I had an old motorcycling chum who'd take his chair off each Winter, because his missus wouldn't travel in it when it was cold. At least once a year he'd drop it at traffic lights, forgetting to put his foot down.
 An expensive club - commerdriver
Am I the only person who does not know what an FLT is? Please enlighten me
 An expensive club - Zero
>> Am I the only person who does not know what an FLT is? Please enlighten
>> me

Probably not, but you could have worked it out.

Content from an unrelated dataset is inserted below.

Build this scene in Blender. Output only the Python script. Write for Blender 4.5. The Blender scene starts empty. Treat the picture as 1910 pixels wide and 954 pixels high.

You know height was involved, and loading bays.

Fork Lift Truck
 An expensive club - Cliff Pope

>>
>> Probably not, but you could have worked it out.
>>


I thought "Flight Lieutenant". Ah hah, it's something about chocks and decapitating the chap whose starting it up.
 An expensive club - movilogo
www.misfuellingprevention.co.uk/

£40 + P&P

 An expensive club - Pat
There's absolutely no hope of you working out that Norton was the FLT driver, is there? :)

Pat
 An expensive club - NortonES2
Haha. I should point out I have never owned a BSA. The very thought:)
 An expensive club - VxFan
Having just joined the tractor club, I'm hoping not to make the same mistake and put petrol in by mistake.

Touch wood, I haven't done so far with any of the work pool vehicles that are all diesel.
 An expensive club - commerdriver
I used to be quite a fan of tractors but I am not one any more
.
.
.
.
I guess that makes me an ex Tractor fan

I'll get my coat
 An expensive club - CGNorwich
As stated in my original post the cost of the Fuel Assist service provided by the AA was £245. I believe the equivalent services provided by the RAC is similar. Have been doing a little research and have discovered that Green Flag provide this service free of charge under their premium breakdown covers.

If you have a diesel car that might affect your decision as to who you you use for breakdown insurance.
 An expensive club - WillDeBeest
...Green Flag provide this service free of charge...
...if they turn up at all, that is. Just my experience of Green Flag, of course.